Kristy Wallner casually rested her hand on barbed wire lining atop a fence separating sheep from cattle. The metallic partition, erected in the 1980s, currently stretches 14 miles across high-country pastures north of Gypsum.

“A big project in our office we’ve teamed up on is removing interior fences,” she said. “This side is the Trail Gulch allotment, and there’s interior fences in this that go down to the (Colorado River).” 

Beneath an overcast sky punctuated by slight breezes and light drizzle on Sept. 14, she and the Bureau of Land Management Northwest Resource Advisory Council were leading a tour of various specialists, former Colorado county commissioners, representatives of U.S. Rep.
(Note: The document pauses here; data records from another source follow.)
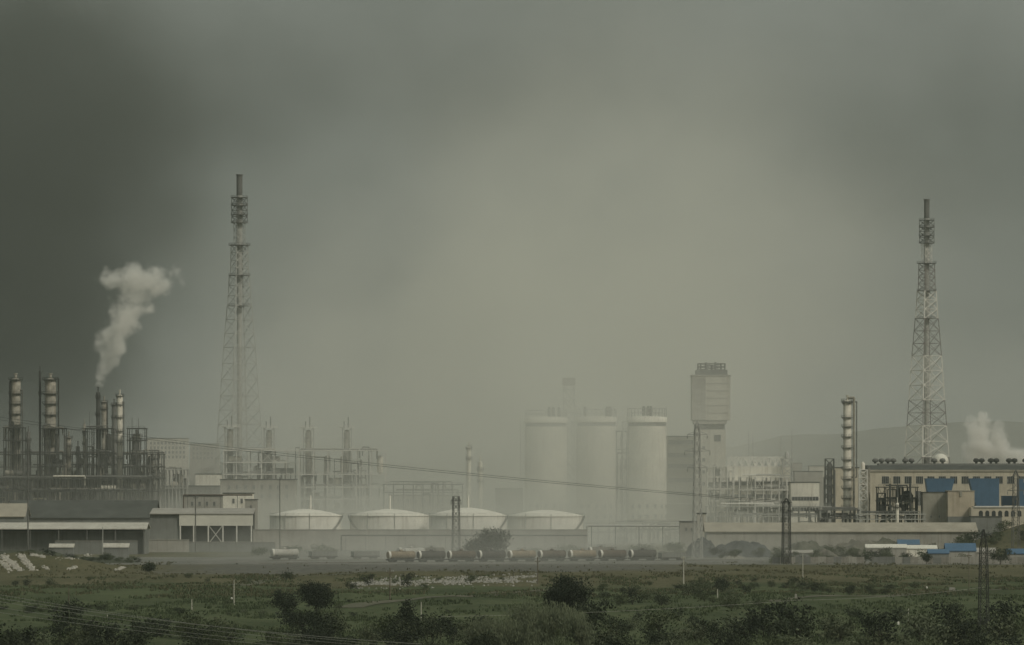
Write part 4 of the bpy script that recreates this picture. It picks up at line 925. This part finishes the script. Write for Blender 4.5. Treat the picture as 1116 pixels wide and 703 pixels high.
# long beige roofed shed and spoil heaps
gable_hall('warehouse', 'very long low shed with beige roof before the right plant', 770, 1064, 570.5, 580, 2500, 26, M_conc, M_beige)
def heap(px, base_py, wpx, hpx, D, label, m, seed, depth=1.0, peaks=((0, 1),), name='spoil_heap'):
    x = sx(px, D); W = wpx*m_(D)/2; H = hpx*m_(D); n = 64; mb = MB(); vs = []
    for j in range(n+1):
        for i in range(n+1):
            u, v = -1+2*i/n, -1+2*j/n; h = 0
            for off, k in peaks: h += k*math.exp(-(((u-off)/.50)**2 + (v/.55)**2))*(1.0 if len(peaks) == 1 else .8)
            h = (1-math.exp(-1.5*h))*1.05*max(0, 1-max(abs(u), abs(v))**6)
            h = max(0, h-.04)*(.82+.42*mnoise.noise(Vector((u*2.6+seed, v*2.6, 1)))) + (.11*mnoise.noise(Vector((u*7+seed, v*7, 2))) + .05*mnoise.noise(Vector((u*19+seed, v*19, 3))))*min(1, h*4)
            vs.append((x+u*W, D+v*W*depth, H*max(0, h)-.06))
    mb.add(vs, [(j*(n+1)+i, j*(n+1)+i+1, (j+1)*(n+1)+i+1, (j+1)*(n+1)+i) for j in range(n) for i in range(n)], 0, True)
    return tag(mb.build(name, m, None, (x, D, 0)), label, 'heap', 'spoil heaps behind the yard')
heap(765, 606, 54, 33, 2375, 'pointed dark spoil heap behind the very tall thin pylon', M_coal, 1)
heap(802, 606, 100, 25, 2350, 'broad blue-grey spoil heap right of the pointed one', M_coal, 2, peaks=((-.1, 1), (.35, .8)))
heap(882, 606, 76, 25, 2350, 'rounded brown spoil heap right of the stout pylon', M_soil, 3, peaks=((0, 1), (-.4, .7)))
heap(926, 606, 84, 25, 2330, 'largest spoil heap, with pale streaked slope under the white column', M_soilp, 4, peaks=((0, 1), (.4, .85)))
heap(957, 606, 84, 21, 2380, 'flat topped dark spoil heap left of the blue roofs', M_soil, 5, peaks=((-.3, 1), (.1, .95), (.4, .7)))
heap(900, 608, 44, 16, 2260, 'low pale spoil heap in front of the larger ones', M_soilp, 6)
heap(1016, 606, 32, 21, 2380, 'small overgrown heap between the blue roofed sheds', M_soil, 7)
heap(800, 606, 30, 5, 2290, 'low bright whitish rubble heap in front of the broad heap', mat('pale_rubble_heap', (.30, .28, .23), .95, .6, .9, col2=(.12, .115, .095)), 8, peaks=((0, 1), (-.45, .8), (.45, .8)))
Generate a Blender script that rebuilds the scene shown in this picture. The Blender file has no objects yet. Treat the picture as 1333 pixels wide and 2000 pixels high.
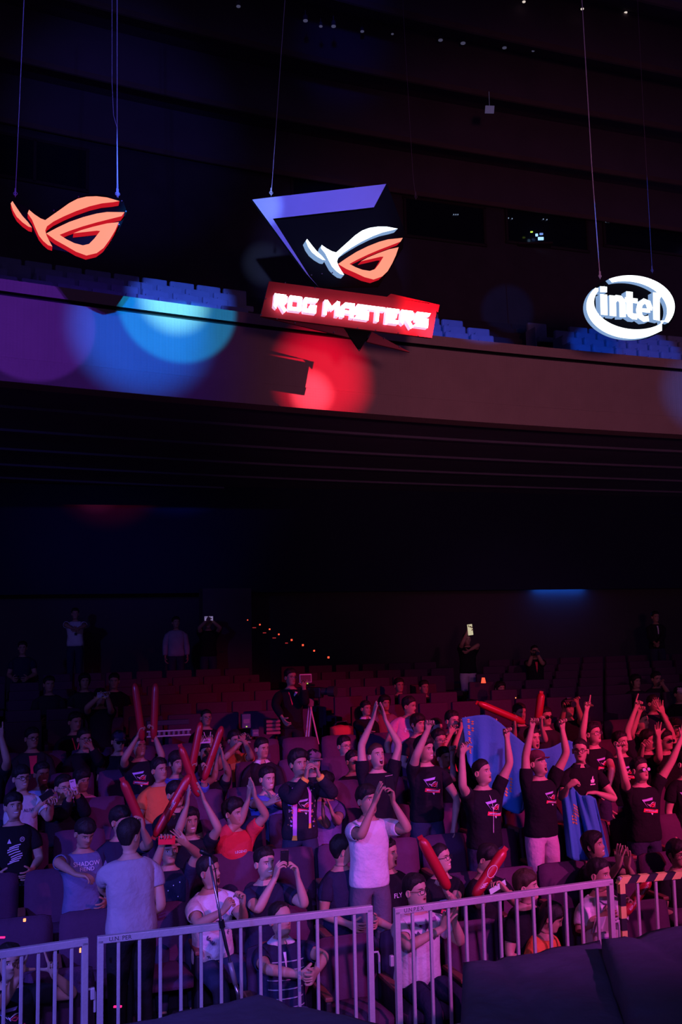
import bpy, bmesh, math, random
import numpy as np
from mathutils import Vector, Matrix, noise
from mathutils.geometry import tessellate_polygon

SC = bpy.context.scene
COL = SC.collection
RND = random.Random(7)

# ------------------------------------------------------------------ camera
FPX = 1960.0
CAM = np.array([0.0, 0.0, 3.55])
PITCH, ROLL = math.radians(6.5), math.radians(1.2)
_f = np.array([0, math.cos(PITCH), math.sin(PITCH)])
_u0 = np.array([0, -math.sin(PITCH), math.cos(PITCH)])
_r0 = np.array([1.0, 0, 0])
C_R = math.cos(ROLL) * _r0 - math.sin(ROLL) * _u0
C_U = math.cos(ROLL) * _u0 + math.sin(ROLL) * _r0
C_F = _f
cam_data = bpy.data.cameras.new('camera')
cam_data.sensor_fit = 'VERTICAL'
cam_data.sensor_height = 36.0
cam_data.sensor_width = 36.0
cam_data.lens = FPX / 2000 * 36.0
cam_data.clip_end = 200
cam = bpy.data.objects.new('camera', cam_data)
COL.objects.link(cam)
M = Matrix.Identity(4)
for i in range(3):
    M[i][0], M[i][1], M[i][2], M[i][3] = C_R[i], C_U[i], -C_F[i], CAM[i]
cam.matrix_world = M
SC.camera = cam

# ------------------------------------------------------------------ view, world
SC.view_settings.view_transform = 'Standard'
SC.view_settings.look = 'None'
SC.view_settings.exposure = 0.0
SC.view_settings.gamma = 1.0
SC.view_settings.use_curve_mapping = False
world = bpy.data.worlds.new('hall_ambient')
SC.world = world
world.use_nodes = True
world.node_tree.nodes['Background'].inputs[0].default_value = (0.34, 0.20, 0.85, 1)
world.node_tree.nodes['Background'].inputs[1].default_value = 0.115


def spot(name, loc, target, energy, color, angle, blend=0.3, size=0.15):
    l = bpy.data.lights.new(name, 'SPOT')
    l.energy = energy
    l.color = color
    l.spot_size = math.radians(angle)
    l.spot_blend = blend
    l.shadow_soft_size = size
    o = bpy.data.objects.new(name, l)
    COL.objects.link(o)
    o.location = loc
    d = Vector(target) - Vector(loc)
    o.rotation_euler = d.to_track_quat('-Z', 'Y').to_euler()
    return o


# ------------------------------------------------------------------ pixel rays and seating rows
TH = math.radians(17.5)
E_U = np.array([math.cos(TH), math.sin(TH), 0.0])
E_V = np.array([-math.sin(TH), math.cos(TH), 0.0])
UP = np.array([0, 0, 1.0])
ROWP = 0.95
V1 = 8.53 * math.cos(TH)


def ray(px, py):
    d = C_F * FPX + C_R * (px - 666.5) - C_U * (py - 1000.0)
    return d / np.linalg.norm(d)


def rowV(k):
    return V1 + (k - 1) * ROWP


def floor_z(k):
    if k <= 8:
        return max(0.0, 0.172 * (k - 1))
    return 1.204 + 0.10 * (k - 8)


def at(px, py, k):
    d = ray(px, py)
    t = (rowV(k) - CAM @ E_V) / (d @ E_V)
    return CAM + d * t


def kof(p):
    return (p @ E_V - V1) / ROWP + 1


def at_y(px, py, y):
    d = ray(px, py)
    return CAM + d * ((y - CAM[1]) / d[1])


def at_z(px, py, z):
    d = ray(px, py)
    return CAM + d * ((z - CAM[2]) / d[2])


def nrm(v):
    v = np.asarray(v, float)
    n = np.linalg.norm(v)
    return v / n if n > 1e-9 else v


# ------------------------------------------------------------------ stage lights (rigged over and beside the stage)
def aim(px, py, k):
    return tuple(at(px, py, k))


spot('stage_wash_blue', (-7.5, -1.0, 6.5), aim(30, 1690, 2.5), 6000, (0.11, 0.11, 1.0), 32, 1.0, 0.2)
spot('stage_wash_violet', (-1.5, -3.0, 7.5), aim(430, 1760, 1.8), 2500, (0.30, 0.15, 1.0), 23, 1.0, 0.2)
spot('stage_wash_magenta', (7.0, 0.0, 7.5), aim(750, 1660, 2.2), 4600, (1.0, 0.12, 0.85), 24, 1.0, 0.2)
spot('stage_wash_pink', (10.0, 2.5, 7.5), aim(1190, 1600, 2.4), 4700, (1.0, 0.10, 0.58), 28, 1.0, 0.2)
spot('stage_wash_red', (10.5, 3.5, 8.0), aim(1110, 1425, 5.2), 7500, (1.0, 0.02, 0.13), 29, 1.0, 0.2)
spot('stage_front_violet', (0.5, -3.0, 5.5), aim(650, 1900, 0.6), 1500, (0.30, 0.20, 1.0), 27, 1.0, 0.2)
spot('rear_rose_wash', (4.0, -2.0, 6.3), aim(1060, 1275, 12.5), 1500, (0.85, 0.16, 0.55), 17, 1.0, 0.25)
spot('rear_blue_wash', (-6.0, -1.0, 6.0), aim(150, 1215, 16), 1300, (0.12, 0.12, 1.0), 22, 1.0, 0.25)

# ------------------------------------------------------------------ materials
MATS = {}


def mat(key, color, rough=0.75, metal=0.0, var=0.12, vscale=18.0, bump=0.0, bscale=60.0, emit=None, estr=1.0, spec=0.4, alpha=None):
    if key in MATS:
        return MATS[key]
    m = bpy.data.materials.new(key)
    m.use_nodes = True
    nt = m.node_tree
    b = nt.nodes['Principled BSDF']
    b.inputs['Roughness'].default_value = rough
    b.inputs['Metallic'].default_value = metal
    b.inputs['Specular IOR Level'].default_value = spec
    c = (*color, 1)
    tc = nt.nodes.new('ShaderNodeTexCoord')
    if var > 0:
        nz = nt.nodes.new('ShaderNodeTexNoise')
        nz.inputs['Scale'].default_value = vscale
        nz.inputs['Detail'].default_value = 4
        nt.links.new(tc.outputs['Object'], nz.inputs['Vector'])
        mx = nt.nodes.new('ShaderNodeMix')
        mx.data_type = 'RGBA'
        mx.inputs[6].default_value = tuple(x * (1 - var) for x in color) + (1,)
        mx.inputs[7].default_value = tuple(min(1, x * (1 + var)) for x in color) + (1,)
        nt.links.new(nz.outputs['Fac'], mx.inputs[0])
        nt.links.new(mx.outputs[2], b.inputs['Base Color'])
    else:
        b.inputs['Base Color'].default_value = c
    if bump > 0:
        n2 = nt.nodes.new('ShaderNodeTexNoise')
        n2.inputs['Scale'].default_value = bscale
        n2.inputs['Detail'].default_value = 3
        nt.links.new(tc.outputs['Object'], n2.inputs['Vector'])
        bp = nt.nodes.new('ShaderNodeBump')
        bp.inputs['Strength'].default_value = bump
        bp.inputs['Distance'].default_value = 0.02
        nt.links.new(n2.outputs['Fac'], bp.inputs['Height'])
        nt.links.new(bp.outputs['Normal'], b.inputs['Normal'])
    if emit is not None:
        b.inputs['Emission Color'].default_value = (*emit, 1)
        b.inputs['Emission Strength'].default_value = estr
    if alpha is not None:
        b.inputs['Alpha'].default_value = alpha
    MATS[key] = m
    return m


def fabric(name, color, var=0.15):
    return mat('cloth_' + name, color, 0.9, 0, var, 9.0, 0.8, 13.0, spec=0.12)


# ------------------------------------------------------------------ mesh helpers
class MB:
    """collects vertices and faces (with material slots) for one mesh"""

    def __init__(self):
        self.v, self.f, self.m = [], [], []

    def add(self, verts, faces, mi=0):
        o = len(self.v)
        self.v.extend([tuple(map(float, p)) for p in verts])
        for f in faces:
            self.f.append(tuple(i + o for i in f))
            self.m.append(mi)
        return o

    def box(self, c, sx, sy, sz, ax=None, mi=0, bev=0.0):
        """box with centre c, full sizes, axes ax (3 unit vectors)"""
        c = np.asarray(c, float)
        X, Y, Z = ax if ax is not None else (np.array([1, 0, 0.]), np.array([0, 1, 0.]), UP)
        if bev <= 0:
            vs = [c + X * sx / 2 * a + Y * sy / 2 * b + Z * sz / 2 * d for d in (-1, 1) for b in (-1, 1) for a in (-1, 1)]
            self.add(vs, [(0, 2, 3, 1), (4, 5, 7, 6), (0, 1, 5, 4), (2, 6, 7, 3), (0, 4, 6, 2), (1, 3, 7, 5)], mi)
            return
        bm = bmesh.new()
        bmesh.ops.create_cube(bm, size=1)
        for v in bm.verts:
            v.co = Vector((v.co.x * sx, v.co.y * sy, v.co.z * sz))
        bmesh.ops.bevel(bm, geom=bm.edges[:], offset=bev, segments=2, affect='EDGES', profile=0.6)
        bm.verts.index_update()
        vs = [c + X * v.co.x + Y * v.co.y + Z * v.co.z for v in bm.verts]
        self.add(vs, [[v.index for v in f.verts] for f in bm.faces], mi)
        bm.free()

    def tube(self, pts, rad, n=8, mi=0, cap=True, closed=False):
        pts = [np.asarray(p, float) for p in pts]
        if np.isscalar(rad):
            rad = [rad] * len(pts)
        L = len(pts)
        tans = []
        for i in range(L):
            if closed:
                t = pts[(i + 1) % L] - pts[i - 1]
            elif i == 0:
                t = pts[1] - pts[0]
            elif i == L - 1:
                t = pts[-1] - pts[-2]
            else:
                t = nrm(pts[i + 1] - pts[i]) + nrm(pts[i] - pts[i - 1])
            tans.append(nrm(t))
        a = nrm(np.cross(tans[0], [0.31, 0.55, 0.77]))
        vs = []
        pt = tans[0]
        for i in range(L):
            a = rot_min(pt, tans[i]) @ a
            pt = tans[i]
            b = np.cross(tans[i], a)
            for j in range(n):
                q = 2 * math.pi * j / n
                vs.append(pts[i] + rad[i] * (math.cos(q) * a + math.sin(q) * b))
        fs = []
        R = L if closed else L - 1
        for i in range(R):
            i2 = (i + 1) % L
            for j in range(n):
                j2 = (j + 1) % n
                fs.append((i * n + j, i * n + j2, i2 * n + j2, i2 * n + j))
        if cap and not closed:
            fs.append(tuple(range(n - 1, -1, -1)))
            fs.append(tuple((L - 1) * n + j for j in range(n)))
        self.add(vs, fs, mi)

    def prism(self, poly3, depth, mi_front=0, mi_side=1, mi_back=None):
        """planar polygon (3d points, any order) extruded by vector depth"""
        P = [np.asarray(p, float) for p in poly3]
        n = len(P)
        tri = tessellate_polygon([[Vector(p) for p in P]])
        vs = P + [p + depth for p in P]
        nn = np.zeros(3)
        for i in range(n):
            nn += np.cross(P[i], P[(i + 1) % n])
        flip = nn @ np.asarray(depth) > 0
        front, back = [], []
        for t in tri:
            a, b, c = t
            cr = np.cross(P[b] - P[a], P[c] - P[a])
            if cr @ np.asarray(depth) > 0:
                a, c = c, a
            front.append((a, b, c))
            back.append((c + n, b + n, a + n))
        sides = []
        for i in range(n):
            j = (i + 1) % n
            sides.append((j, i, i + n, j + n) if not flip else (i, j, j + n, i + n))
        o = self.add(vs, front, mi_front)
        for f in back:
            self.f.append(tuple(i + o for i in f)); self.m.append(mi_side if mi_back is None else mi_back)
        for f in sides:
            self.f.append(tuple(i + o for i in f)); self.m.append(mi_side)

    def obj(self, name, mats, parent=None, smooth=False, base=None, sub=0, recalc=True):
        me = bpy.data.meshes.new(name)
        v = np.array(self.v, float).reshape(-1, 3)
        b = np.zeros(3) if base is None else np.asarray(base, float)
        me.from_pydata([tuple(p) for p in (v - b)], [], self.f)
        if not isinstance(mats, (list, tuple)):
            mats = [mats]
        for m_ in mats:
            me.materials.append(m_)
        if len(mats) > 1:
            me.polygons.foreach_set('material_index', self.m)
        if recalc:
            bm = bmesh.new()
            bm.from_mesh(me)
            bmesh.ops.recalc_face_normals(bm, faces=bm.faces[:])
            bm.to_mesh(me)
            bm.free()
        if smooth:
            me.polygons.foreach_set('use_smooth', [True] * len(me.polygons))
        me.update()
        o = bpy.data.objects.new(name, me)
        COL.objects.link(o)
        if parent is not None:
            o.parent = parent
        elif base is not None:
            o.location = tuple(b)
        if sub:
            s = o.modifiers.new('smooth_surface', 'SUBSURF')
            s.levels = sub
            s.render_levels = sub
        return o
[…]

Lauren Boebert and more.

Wallner is a BLM rangeland specialist. She’s helped spearhead an effort to better mitigate soil erosion and improve wildlife habitats by promoting practices like virtual-fence technology and certain vegetation treatments.

For instance, up Trail Gulch, the BLM has hired youth corps to aid in removing wiring from rangeland fences and re-using it or giving it to ranchers to re-implement in their stockyards, Wallner said. The idea is to fill these voids from removed fence lines with virtual fencing.

“We’re looking at other ways to recycle it,” she said.

She came across virtual-fence technology in goat-grazing school. Evidently, New Zealand and Australia had implemented virtual fencing. This prompted her to reach out to virtual-fencing company Vence to help supply a pilot program being spearheaded by BLM’s Colorado River Valley Field Office.

Using and erecting what are essentially network towers, the geofencing sites can virtually create fences in a 12-mile radius. The towers provide signals to any livestock with a collar equipped around their neck. Collars cost about $50 per head, and it takes about three years for the livestock to get used to it.

BLM’s Colorado River Valley Field Office — Wallner’s base of operations — manages surface acres in Garfield, Mesa, Eagle, Pitkin, Routt and Rio Blanco counties, according to its website. In this area alone, there’s now about $100,000 worth of virtual fencing covering half a million acres, Wallner said. That’s more than 2,000 head of cattle collared. There are already four of these towers in Garfield County and another 10 in Eagle County.

To put things in perspective, one rancher received an estimate to put in regular fencing on U.S. Forest Service and BLM land. The estimate for two miles of fence: $90,000.

“If you think of your tools as a manager, it’s timing, duration, frequency in your stocking rates,” Wallner said. “We can manipulate all those at a different level with invisible fences. And, the beautiful thing is, there’s no (National Environmental Policy Act). There’s no dozer line.”

Hilary Boyd, assistant field manager for resources in the Colorado River Valley Field Office, said there are endless possibilities with this new technology, saying, “You can sit on your screen and figure out where you want to fence.”

“It gives us so much more flexibility,” she said. “In cases where we feel like there is a detriment to wildlife, and, with another tool that producers can use to manage livestock the way they need to, then, yeah, maybe we look at taking that fence out.”

The ultimate goal with virtual fencing is to both increase rangeland health through rotational grazing and, of course, improve wildlife habitat. Ranchers not only save money by eschewing from regular fences, but they can also keep animals out of burned-out and riparian areas.

This helps bolster soil health and its ability to retain moisture, and the tour on Sept. 14 included participants taking soil samples from both disturbed and undisturbed fields.

With the help of congregating cows and “hoof action” packing in seed — as well as Wallner mowing acres and acres of sagebrush in 2021 — the disturbed samples proved the soil carries more moisture. Meanwhile, soils in untouched pastures proved drier and less likely to retain water and become more stable. 

“The research shows that if you increase organic matter by 1%, you increase water volume by 10%,” she said. 

The pilot program — partnered with Natural Resources Conservation Service, Colorado Parks and Wildlife Habitat Partnership Program, Grazing Advisory Board and grazing permittees — continues to encourage more producers to participate and transition to virtual fencing.

“It needs to grow,” Wallner said. “We’re not where we need to be. We don’t even know all the questions we need to ask, but we’re figuring it out.”